Every line below that contains "objects" is to be copied.
____
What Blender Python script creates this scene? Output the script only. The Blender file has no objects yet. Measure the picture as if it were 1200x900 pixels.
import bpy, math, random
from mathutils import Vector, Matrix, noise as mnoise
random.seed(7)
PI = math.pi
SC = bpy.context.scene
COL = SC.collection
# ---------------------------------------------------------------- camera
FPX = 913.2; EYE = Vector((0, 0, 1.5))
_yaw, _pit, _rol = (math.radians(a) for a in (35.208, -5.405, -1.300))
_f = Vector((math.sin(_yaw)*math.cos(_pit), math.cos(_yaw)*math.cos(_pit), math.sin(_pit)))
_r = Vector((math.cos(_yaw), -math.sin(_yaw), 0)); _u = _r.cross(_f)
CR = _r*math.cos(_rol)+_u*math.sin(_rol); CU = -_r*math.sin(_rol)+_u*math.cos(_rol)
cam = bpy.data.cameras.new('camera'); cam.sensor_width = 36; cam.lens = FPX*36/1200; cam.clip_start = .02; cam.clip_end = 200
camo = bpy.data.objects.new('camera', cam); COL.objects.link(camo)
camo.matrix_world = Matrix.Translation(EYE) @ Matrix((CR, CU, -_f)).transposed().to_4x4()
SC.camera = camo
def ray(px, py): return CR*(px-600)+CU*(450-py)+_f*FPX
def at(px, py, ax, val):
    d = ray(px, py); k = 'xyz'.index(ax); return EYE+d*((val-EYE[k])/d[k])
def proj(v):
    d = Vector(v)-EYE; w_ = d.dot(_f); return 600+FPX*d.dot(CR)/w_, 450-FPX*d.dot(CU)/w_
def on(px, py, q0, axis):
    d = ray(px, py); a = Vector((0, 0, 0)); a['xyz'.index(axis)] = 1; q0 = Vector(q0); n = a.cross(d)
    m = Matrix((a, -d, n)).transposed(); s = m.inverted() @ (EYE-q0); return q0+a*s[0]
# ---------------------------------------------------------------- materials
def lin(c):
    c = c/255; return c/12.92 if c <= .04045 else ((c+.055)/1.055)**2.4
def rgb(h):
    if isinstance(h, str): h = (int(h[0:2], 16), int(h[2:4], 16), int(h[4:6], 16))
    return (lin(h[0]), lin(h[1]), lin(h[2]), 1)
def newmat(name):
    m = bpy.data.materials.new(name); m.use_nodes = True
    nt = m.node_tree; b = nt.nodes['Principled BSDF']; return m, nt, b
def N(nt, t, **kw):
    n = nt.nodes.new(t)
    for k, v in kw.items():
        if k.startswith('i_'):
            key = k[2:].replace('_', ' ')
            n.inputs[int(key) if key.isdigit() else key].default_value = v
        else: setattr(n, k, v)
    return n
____
▸ **SOLUTION TO THIS PROBLEM**
What Blender Python script creates this scene? Output the script only. The Blender file has no objects yet. Measure the picture as if it were 1200x900 pixels.
camo = bpy.data.objects.new('camera', cam); COL.objects.link(camo)